Wednesday, January 03, 2007

Gold pared gains after hitting a one-month high in a choppy market on Wednesday as the dollar rose further following stronger-than-expected U.S. manufacturing data, dealers said.

Spot palladium rose to its highest in nearly four months, while platinum eased after climbing to one-month highs.

Gold fell as low as $632.80 an ounce before bouncing back to $644.90, its highest since Dec. 5. It was quoted at $641.30/642.30 by 1535 GMT, against Tuesday's close of $640.20/641.20 in London.

"Gold has started the year quite well. We expect the dollar to weaken a bit in the first quarter and I think that's positive for gold," said Matthew Turner, analyst at Virtual Metals.

"The trend might continue in the second quarter as well."

But the dollar extended gains after the Institute for Supply Management's reading on the factory sector beat expectations for December, following a surprise contraction in the previous month.

"Clearly the key influence remains the dollar," Stephen Briggs, economist at SG Corporate and Investment Banking, said.

A rise in the dollar makes gold costlier for holders of other currencies and often lowers bullion demand.

The market also awaited minutes from the U.S. Federal Reserve's policy meeting, due later on Wednesday, for clues to interest rates and the dollar outlook.

"Dollar movements will be closely watched in the coming sessions with the yellow metal still vulnerable short-term to profit taking after moving up on limited volumes over the Christmas period," TheBullionDesk.com said in a daily note.

CENTRAL BANK BUYING

The market also noted gold buying by a European central bank last month, a period which saw selling of the metal by other central banks in the region under an agreement that limits gold sales.

Dealers said any buying of gold by central banks was positive for the market.

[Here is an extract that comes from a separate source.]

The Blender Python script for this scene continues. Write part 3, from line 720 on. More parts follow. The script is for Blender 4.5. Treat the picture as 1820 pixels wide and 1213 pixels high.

The European Central Bank said in a statement last week that figures to the week ended Dec 22. reflected the selling of gold by one European central bank and "a net purchase by another Eurosystem central bank". It gave no further details.

Dealers said the market was expected to remain choppy in the coming days.

"Typically market liquidity only properly returns in the second week of January, and a new trading year brings fresh budgets for investors to act on underlying convictions," said Robin Bhar, analyst at UBS Investment Bank.

In other precious metals, palladium touched $340 an ounce, its highest since early September, and was last quoted at $338/344. It closed in London on Tuesday at $333/338.